A press release by a coalition of black and Korean community leaders, including the NAACP and the Southern Christian Leadership Conference, beseeches all to recognize the importance of mutual harmony:

…the tragic loss of a young girl’s life reflects the worst type of violence perpetrated upon a consumer by a merchant. At the same time, we are deeply concerned that this terrible incidence of violence does not aggravate the relationship between African-Americans and Korean-Americans in our communities. The death of Latasha Harlins challenges us to come together as a multicultural community and acknowledge the often painful process of learning to live together with people different from ourselves …

 

Ice Cube, though he has the admirable intention of ameliorating the plight of blacks in the ghetto, impairs the process of reconciliation because he fails to present a balanced image of the present conflict. What he creates instead is an atmosphere of mutual fear and distrust. What is necessary is not for the Korean community to "pay respect to the black fist," or vice versa.
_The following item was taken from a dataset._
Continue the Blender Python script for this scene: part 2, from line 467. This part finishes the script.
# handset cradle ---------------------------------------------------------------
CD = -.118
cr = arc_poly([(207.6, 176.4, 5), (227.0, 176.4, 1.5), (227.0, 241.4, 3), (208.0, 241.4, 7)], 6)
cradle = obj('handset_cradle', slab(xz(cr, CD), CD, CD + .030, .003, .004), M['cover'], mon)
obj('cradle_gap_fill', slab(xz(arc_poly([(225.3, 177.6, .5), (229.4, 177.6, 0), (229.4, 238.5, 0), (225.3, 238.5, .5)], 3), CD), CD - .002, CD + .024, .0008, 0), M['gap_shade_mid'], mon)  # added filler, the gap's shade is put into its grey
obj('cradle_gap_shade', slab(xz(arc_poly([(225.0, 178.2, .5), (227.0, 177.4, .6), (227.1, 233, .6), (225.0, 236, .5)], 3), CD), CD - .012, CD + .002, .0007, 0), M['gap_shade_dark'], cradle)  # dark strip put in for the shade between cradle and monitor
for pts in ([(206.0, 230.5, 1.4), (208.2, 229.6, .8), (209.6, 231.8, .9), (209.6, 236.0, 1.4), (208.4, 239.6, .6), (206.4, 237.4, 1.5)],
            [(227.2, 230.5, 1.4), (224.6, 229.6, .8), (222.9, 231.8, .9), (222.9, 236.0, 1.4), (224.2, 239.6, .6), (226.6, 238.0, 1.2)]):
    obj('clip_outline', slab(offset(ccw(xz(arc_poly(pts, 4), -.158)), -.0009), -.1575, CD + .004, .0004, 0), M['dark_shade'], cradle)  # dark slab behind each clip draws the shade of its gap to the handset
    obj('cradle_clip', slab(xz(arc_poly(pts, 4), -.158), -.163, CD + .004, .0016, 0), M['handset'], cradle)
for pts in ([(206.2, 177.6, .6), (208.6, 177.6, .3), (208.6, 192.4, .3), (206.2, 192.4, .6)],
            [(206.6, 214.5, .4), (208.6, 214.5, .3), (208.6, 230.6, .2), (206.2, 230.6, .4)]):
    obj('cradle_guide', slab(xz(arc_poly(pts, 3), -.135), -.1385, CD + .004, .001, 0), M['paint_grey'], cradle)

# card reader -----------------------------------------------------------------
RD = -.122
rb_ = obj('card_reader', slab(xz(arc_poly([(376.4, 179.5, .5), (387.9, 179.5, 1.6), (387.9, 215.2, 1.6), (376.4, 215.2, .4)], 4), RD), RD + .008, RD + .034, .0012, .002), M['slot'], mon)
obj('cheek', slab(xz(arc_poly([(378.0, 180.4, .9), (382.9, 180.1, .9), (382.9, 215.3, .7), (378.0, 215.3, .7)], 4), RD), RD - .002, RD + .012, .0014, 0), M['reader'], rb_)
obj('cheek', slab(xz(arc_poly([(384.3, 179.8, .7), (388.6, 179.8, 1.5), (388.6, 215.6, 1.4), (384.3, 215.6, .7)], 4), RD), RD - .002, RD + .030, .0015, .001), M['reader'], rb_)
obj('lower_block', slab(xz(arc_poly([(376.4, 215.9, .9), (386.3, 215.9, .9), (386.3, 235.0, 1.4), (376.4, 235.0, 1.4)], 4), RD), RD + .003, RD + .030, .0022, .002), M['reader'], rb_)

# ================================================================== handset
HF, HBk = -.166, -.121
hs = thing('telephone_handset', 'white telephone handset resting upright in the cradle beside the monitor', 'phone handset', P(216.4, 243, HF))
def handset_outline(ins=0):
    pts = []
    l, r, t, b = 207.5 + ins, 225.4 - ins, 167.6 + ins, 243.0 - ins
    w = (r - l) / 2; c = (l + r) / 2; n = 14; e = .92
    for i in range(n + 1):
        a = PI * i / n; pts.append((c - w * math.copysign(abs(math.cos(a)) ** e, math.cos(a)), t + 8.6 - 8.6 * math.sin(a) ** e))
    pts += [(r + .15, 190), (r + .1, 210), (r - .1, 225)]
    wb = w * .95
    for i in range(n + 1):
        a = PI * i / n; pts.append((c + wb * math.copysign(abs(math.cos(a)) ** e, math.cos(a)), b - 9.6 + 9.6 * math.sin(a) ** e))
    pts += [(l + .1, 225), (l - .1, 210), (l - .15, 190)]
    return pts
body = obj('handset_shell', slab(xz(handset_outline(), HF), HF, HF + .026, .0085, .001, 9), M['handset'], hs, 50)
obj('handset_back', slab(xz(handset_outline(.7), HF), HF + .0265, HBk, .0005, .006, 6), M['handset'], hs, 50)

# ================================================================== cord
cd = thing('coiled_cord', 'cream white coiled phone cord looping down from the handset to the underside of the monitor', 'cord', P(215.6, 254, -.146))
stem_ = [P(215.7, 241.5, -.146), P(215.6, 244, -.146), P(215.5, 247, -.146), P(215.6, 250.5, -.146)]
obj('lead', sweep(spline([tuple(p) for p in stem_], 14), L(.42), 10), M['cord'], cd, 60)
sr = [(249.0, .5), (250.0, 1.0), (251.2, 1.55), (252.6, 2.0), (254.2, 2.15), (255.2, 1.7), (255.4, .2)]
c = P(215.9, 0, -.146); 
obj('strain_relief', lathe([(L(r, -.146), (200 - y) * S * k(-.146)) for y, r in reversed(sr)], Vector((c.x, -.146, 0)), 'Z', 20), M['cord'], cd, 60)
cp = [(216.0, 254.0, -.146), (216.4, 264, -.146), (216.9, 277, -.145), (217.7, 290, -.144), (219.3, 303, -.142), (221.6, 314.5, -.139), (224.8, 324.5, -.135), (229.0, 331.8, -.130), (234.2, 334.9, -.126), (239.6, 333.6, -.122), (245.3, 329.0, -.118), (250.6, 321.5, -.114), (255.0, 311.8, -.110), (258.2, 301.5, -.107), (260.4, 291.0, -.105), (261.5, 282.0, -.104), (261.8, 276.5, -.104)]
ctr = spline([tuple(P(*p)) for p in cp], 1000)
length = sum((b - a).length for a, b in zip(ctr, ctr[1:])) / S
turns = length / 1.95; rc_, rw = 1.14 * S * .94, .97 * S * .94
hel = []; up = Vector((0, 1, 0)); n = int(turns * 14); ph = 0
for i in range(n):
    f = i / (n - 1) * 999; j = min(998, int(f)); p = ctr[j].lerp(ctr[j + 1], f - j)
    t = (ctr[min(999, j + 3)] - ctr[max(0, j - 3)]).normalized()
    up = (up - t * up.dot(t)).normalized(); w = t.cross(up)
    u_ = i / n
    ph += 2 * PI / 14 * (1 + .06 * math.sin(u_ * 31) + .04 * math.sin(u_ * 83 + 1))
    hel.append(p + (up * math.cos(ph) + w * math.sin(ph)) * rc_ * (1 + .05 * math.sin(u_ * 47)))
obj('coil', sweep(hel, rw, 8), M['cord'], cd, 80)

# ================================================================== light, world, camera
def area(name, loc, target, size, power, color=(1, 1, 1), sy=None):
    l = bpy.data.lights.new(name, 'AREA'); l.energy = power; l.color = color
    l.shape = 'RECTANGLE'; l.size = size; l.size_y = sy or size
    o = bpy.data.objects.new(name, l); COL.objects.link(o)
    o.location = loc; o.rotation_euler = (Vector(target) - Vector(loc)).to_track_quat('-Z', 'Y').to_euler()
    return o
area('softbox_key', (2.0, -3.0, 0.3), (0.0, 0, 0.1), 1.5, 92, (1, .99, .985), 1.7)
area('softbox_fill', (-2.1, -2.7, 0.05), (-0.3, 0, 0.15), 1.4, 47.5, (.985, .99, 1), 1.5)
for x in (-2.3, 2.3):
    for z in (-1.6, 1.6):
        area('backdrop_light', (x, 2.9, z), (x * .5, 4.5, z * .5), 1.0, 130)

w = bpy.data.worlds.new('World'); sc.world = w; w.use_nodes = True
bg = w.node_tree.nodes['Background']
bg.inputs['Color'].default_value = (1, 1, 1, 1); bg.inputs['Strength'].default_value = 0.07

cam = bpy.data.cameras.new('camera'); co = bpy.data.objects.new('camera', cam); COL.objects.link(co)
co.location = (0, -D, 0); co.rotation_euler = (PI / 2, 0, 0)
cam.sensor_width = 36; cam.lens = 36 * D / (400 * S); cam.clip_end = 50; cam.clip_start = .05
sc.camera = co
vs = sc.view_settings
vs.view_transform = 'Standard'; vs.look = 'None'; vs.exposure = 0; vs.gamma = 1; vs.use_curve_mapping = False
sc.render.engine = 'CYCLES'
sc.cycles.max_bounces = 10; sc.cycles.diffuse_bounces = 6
Instead, a Korean hand, extended and ready to embrace, must respect and be respected by a black hand, also ready to embrace.

Webmaster's note - all the footnotes got lost in the formatting. There were references in the original published article. Here are the sources:

  1. George Ramos and John H. Lee, "Demonstrators Demand that Korean Market Never Reopen," Los Angeles Times, March 22, 1991, p. B1.
  2. Peter Orr, "Why You Love to Hate Ice Cube," Reflex, vol. 23, 1992, p. 45.
  3. Ibid., p. 41.
  4. Larry Aubry, "Learning from the Death of a Teenager," L. A. Sentinel, April 4, 1991, p. A6.